С Фельдманом тоже не все просто. Мы с ним однажды оказались в группе миротворцев на Израильско-Ливанской войне. Было порой страшновато: фактически на наших глазах ракета попала прямо в подростка — остались только фрагменты на стене. Как бравый солдат Швейк, который считал, что все евреи поют тенором, так и я думал, что все богатенькие и упитанные евреи трусоваты. А Александр держался мужественно. Я и спросил, что подпитывает его храбрость. Он признался, что ночью во время обстрелов держит в ладони под одеялом нэцке. У него, кстати, одна из лучших коллекций в мире.

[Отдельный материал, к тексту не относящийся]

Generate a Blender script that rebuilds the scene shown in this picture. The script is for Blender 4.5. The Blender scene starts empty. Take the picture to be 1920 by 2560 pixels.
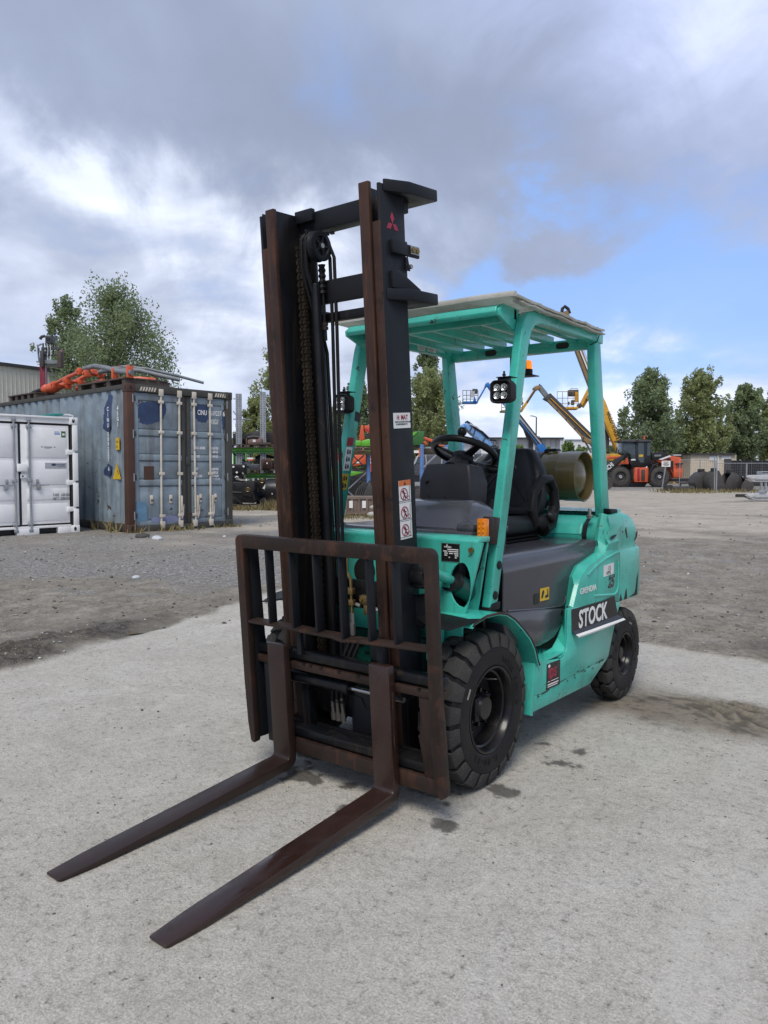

Если б он держал бюстик Бандеры — тут подмигивай, не подмигивай. Но с человеком, который знает «Бусидо» и собирает нэцке, найдётся о чем перемигнуться, невзирая на идеологические разногласия.
А еще есть сильный, яркий — хотя и многим неудобный — харьковчанин Евгений Мураев. Он мне сильно напоминает молодого Кушнарева Евгения. Этим бы харьковским политикам договориться о взаимной поддержке — был бы и вполне внятный центр диалога с Россией…
Повторюсь, мир сложнее, чем мы себе его представляем. Надеюсь, это учитывают и в Кремле.
- Попытаемся заглянуть в будущее: что ждёт Харьков, огромный русскоязычный город, который сыграл особую роль в Вашей судьбе?
— Харьков ждут непростые испытания. Он много «стратил», а за это всегда надо расплачиваться. Сумма испытаний всегда равна сумме слабостей, предательств и попустительств. Но я верю, что со временем умнеют не только отдельные люди или целые страны, но и города.
Наступает принципиально новая эпоха. Ковид показал, что пройти через грядущие испытания можно только с помощью двух ключевых инструментов — мобилизации и концентрации. Мобилизации власти и концентрации интеллекта. А это возможно только на платформе больших городов. Большой город — это не только большой секс или большой бизнес. Это и новые технологии, и новые способы коммуникаций, и новые формы социализации.
Здоровье, образование, искусство, комфорт — всё это функции урбанизации. А Харьков фактически последний большой город в стране — в полном смысле этого понятия. Остальные всё больше превращаются в архаично-феодальные поселения. Поэтому именно в нём будет формироваться образ будущего страны, ее возможная модель, матрица, протокол. Если твоей «крышей» является Скрипач, ещё не всё потеряно.